Certo, restano aspetti di debolezza di lungo periodo. Come la composizione delle manifatturiere italiane per dimensione, che presenta ancora una maggiore concentrazione nelle classi micro-piccole, le quali hanno subito la massima contrazione. Ma l’Italia è l’unico paese in cui la riduzione della base manifatturiera ha comportato un aumento dell’incidenza delle imprese esportatrici. La quota di manifatturiere tedesche esportatrici sul totale delle attive resta al 31,9 per cento ma ha perso 4,7 punti percentuali dal 2008, contrariamente a quanto avvenuto in Italia. Tra le nostre medie imprese industriali la percentuale di esportatori ha superato il 93 percento. Nell’internazionalizzazione le manifatturiere italiane piccole e medie superano le omologhe di Germania, Francia e Spagna. La diffusione della propensione all’export nelle classi medio-piccole ha prodotto più diversificazione di prodotti, più possibilità di entrare a monte come fornitori nelle catene globali del valore, più elasticità nell’adattarsi al variare della domanda internazionale, minore esposizione ai colli di bottiglia delle supply chain.
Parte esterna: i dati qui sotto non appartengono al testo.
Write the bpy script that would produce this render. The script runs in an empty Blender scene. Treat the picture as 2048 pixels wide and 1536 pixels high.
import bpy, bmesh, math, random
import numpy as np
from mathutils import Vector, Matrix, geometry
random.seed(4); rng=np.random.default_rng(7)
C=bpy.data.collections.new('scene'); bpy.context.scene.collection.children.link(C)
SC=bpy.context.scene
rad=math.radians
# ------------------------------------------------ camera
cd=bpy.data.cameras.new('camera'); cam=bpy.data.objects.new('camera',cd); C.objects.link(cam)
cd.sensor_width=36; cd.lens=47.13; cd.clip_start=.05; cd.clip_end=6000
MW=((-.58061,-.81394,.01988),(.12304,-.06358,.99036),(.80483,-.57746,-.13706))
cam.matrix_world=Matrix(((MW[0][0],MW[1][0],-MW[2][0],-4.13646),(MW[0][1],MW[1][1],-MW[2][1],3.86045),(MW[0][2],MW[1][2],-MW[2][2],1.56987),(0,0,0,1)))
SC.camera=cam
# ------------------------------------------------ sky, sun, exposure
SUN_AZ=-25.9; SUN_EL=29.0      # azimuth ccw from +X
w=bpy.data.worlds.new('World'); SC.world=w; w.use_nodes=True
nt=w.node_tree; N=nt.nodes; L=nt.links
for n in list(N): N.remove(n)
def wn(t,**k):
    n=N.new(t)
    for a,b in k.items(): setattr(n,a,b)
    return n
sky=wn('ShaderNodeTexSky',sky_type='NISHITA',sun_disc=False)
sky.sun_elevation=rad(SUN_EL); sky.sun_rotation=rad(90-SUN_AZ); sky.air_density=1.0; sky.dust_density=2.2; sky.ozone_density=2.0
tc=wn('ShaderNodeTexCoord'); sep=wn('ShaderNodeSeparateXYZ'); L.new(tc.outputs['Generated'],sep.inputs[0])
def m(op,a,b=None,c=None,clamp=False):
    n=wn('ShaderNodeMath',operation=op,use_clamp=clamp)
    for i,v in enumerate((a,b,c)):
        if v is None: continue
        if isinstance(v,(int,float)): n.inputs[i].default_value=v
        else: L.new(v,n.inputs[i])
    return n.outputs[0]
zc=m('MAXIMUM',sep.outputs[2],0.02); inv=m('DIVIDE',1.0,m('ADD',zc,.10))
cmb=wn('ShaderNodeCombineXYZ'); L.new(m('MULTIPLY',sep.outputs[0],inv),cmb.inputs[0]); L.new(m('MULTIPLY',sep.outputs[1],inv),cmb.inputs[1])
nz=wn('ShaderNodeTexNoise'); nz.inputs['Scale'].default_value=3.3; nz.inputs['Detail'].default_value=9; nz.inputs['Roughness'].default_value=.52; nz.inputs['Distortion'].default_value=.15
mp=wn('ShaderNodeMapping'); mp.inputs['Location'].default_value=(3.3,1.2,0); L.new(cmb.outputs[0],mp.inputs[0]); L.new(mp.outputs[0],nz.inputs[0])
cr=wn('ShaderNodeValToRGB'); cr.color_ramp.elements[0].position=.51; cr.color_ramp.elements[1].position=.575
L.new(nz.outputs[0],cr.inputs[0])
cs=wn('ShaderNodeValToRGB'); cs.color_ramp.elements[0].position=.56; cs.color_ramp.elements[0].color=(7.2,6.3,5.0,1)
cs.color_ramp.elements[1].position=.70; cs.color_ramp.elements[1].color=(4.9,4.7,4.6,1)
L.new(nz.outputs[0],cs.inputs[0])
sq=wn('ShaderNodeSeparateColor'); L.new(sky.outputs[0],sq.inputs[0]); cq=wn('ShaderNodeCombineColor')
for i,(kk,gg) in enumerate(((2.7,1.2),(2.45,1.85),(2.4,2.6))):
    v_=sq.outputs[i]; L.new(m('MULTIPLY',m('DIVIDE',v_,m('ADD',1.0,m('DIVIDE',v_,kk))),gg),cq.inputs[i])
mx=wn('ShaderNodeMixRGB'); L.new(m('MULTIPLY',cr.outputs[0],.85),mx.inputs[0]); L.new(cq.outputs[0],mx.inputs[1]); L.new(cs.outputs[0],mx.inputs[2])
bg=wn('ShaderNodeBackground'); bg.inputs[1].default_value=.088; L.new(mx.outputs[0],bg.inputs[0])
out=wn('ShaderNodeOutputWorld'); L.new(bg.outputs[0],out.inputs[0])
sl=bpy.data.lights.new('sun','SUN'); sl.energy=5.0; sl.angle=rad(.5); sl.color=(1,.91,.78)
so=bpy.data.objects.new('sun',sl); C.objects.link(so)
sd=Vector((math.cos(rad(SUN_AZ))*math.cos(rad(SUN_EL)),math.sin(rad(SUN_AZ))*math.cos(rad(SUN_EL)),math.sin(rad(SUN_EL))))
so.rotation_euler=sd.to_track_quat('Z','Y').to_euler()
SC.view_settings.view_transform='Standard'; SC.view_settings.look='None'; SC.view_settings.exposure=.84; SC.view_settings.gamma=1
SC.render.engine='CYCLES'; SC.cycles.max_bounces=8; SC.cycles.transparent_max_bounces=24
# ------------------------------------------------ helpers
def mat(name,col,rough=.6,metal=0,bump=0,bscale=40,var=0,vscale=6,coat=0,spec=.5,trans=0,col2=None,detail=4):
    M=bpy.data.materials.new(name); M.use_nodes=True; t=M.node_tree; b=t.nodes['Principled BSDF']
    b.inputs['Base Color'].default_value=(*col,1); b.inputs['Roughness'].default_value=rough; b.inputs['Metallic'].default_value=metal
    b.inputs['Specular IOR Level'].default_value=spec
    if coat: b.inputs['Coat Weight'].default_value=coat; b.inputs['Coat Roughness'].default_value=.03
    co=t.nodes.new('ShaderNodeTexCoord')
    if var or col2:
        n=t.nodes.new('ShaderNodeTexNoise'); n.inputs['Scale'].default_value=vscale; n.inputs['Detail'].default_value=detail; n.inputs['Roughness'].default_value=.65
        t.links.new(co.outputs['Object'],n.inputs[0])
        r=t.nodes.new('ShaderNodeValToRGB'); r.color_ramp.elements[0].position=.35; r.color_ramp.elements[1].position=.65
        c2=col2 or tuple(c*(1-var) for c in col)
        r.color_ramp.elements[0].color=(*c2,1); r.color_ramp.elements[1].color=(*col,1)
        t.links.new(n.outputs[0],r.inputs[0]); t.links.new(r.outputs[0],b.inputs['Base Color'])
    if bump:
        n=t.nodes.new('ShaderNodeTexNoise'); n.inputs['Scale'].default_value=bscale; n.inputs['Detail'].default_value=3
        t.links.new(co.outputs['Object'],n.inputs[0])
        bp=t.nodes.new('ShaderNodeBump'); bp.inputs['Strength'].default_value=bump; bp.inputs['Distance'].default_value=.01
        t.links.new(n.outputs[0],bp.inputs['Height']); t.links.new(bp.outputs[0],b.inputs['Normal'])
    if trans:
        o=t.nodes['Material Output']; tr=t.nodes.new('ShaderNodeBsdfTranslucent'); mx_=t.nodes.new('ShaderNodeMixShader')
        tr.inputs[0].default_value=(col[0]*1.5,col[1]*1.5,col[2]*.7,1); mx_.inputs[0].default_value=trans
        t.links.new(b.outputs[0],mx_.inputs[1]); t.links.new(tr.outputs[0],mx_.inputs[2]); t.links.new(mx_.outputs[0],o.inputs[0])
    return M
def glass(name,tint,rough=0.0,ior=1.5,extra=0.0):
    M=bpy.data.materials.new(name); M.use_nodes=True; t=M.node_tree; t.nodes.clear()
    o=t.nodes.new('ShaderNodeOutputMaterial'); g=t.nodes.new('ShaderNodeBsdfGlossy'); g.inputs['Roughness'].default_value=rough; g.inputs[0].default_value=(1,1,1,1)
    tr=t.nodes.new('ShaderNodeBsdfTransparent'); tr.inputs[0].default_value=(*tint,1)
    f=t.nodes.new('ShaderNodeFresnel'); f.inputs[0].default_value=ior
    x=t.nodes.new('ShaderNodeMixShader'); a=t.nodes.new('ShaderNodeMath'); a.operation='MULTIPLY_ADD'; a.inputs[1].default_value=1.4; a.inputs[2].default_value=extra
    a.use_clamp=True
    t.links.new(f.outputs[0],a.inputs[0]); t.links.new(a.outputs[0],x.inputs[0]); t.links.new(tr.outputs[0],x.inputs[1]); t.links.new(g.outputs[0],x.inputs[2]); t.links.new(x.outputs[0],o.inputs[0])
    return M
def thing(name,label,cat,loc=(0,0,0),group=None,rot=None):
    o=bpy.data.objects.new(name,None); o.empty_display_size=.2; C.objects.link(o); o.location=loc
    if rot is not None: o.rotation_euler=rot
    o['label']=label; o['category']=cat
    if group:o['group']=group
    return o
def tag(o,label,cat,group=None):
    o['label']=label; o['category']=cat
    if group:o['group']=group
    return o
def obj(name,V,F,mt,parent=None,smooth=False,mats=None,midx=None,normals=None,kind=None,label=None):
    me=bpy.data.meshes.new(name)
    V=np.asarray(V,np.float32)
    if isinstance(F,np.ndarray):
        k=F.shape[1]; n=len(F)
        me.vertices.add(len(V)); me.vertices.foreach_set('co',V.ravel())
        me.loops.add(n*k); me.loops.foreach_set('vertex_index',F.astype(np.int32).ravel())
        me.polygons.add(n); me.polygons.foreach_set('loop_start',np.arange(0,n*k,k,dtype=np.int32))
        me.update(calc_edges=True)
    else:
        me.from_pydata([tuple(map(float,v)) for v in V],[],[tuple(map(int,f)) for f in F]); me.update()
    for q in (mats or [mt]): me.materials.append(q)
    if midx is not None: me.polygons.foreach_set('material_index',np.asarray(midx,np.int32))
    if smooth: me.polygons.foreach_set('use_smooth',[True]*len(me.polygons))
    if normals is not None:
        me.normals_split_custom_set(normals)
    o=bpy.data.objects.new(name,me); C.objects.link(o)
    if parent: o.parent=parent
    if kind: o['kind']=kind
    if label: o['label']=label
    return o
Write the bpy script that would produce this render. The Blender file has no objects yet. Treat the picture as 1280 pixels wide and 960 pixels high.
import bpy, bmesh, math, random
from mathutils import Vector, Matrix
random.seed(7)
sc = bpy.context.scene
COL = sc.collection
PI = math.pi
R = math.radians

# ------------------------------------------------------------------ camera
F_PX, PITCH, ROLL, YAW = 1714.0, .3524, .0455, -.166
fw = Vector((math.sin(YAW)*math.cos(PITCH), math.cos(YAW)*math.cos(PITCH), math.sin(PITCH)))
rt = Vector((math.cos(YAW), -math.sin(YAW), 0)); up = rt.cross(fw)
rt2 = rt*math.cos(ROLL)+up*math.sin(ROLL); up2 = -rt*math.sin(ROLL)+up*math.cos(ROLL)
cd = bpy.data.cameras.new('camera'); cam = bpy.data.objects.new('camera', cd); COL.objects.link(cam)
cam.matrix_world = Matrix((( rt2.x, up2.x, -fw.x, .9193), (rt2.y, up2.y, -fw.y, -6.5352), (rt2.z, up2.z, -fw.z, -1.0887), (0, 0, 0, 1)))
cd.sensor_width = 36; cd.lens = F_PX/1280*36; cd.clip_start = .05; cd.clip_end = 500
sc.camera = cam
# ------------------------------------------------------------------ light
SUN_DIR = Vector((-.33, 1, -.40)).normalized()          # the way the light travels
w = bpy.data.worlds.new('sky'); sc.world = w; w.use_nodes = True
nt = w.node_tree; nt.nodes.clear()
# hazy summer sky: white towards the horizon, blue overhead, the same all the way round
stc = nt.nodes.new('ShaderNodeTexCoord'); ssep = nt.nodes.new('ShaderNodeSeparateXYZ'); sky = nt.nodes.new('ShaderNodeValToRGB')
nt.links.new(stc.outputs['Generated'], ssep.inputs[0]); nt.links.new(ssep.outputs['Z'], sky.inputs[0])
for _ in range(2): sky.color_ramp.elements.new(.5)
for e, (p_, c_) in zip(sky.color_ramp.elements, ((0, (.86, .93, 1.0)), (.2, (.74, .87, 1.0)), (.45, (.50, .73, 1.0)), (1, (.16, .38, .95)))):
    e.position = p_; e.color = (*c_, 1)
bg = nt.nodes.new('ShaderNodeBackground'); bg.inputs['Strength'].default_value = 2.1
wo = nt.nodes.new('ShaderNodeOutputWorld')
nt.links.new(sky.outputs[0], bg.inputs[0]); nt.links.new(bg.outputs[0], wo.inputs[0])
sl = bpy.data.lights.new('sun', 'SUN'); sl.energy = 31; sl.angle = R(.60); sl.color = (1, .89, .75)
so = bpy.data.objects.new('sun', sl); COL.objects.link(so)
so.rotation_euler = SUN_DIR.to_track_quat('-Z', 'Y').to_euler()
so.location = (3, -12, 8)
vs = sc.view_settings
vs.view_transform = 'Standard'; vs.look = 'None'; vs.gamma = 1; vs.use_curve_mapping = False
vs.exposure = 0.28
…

Per questo l’export italiano ha fatto meglio di quello tedesco e francese, con una crescita nell’ultimo decennio a prezzi costanti del 29,2 per cento, rispetto al +11,5 per cento della Germania e +9,9 della Francia.



Tutti questi dati attestano che il punto per l’Italia non è aspettare il bilancio dei diktat trumpiani. Ma correggere subito i propri errori di politica fiscale e industriale degli ultimi anni, nell’industria come nei servizi. O riprendiamo a investire e corriamo dietro a nuovi mercati, oppure a compromettere l’Italia saremo noi stressi, prima di Trump.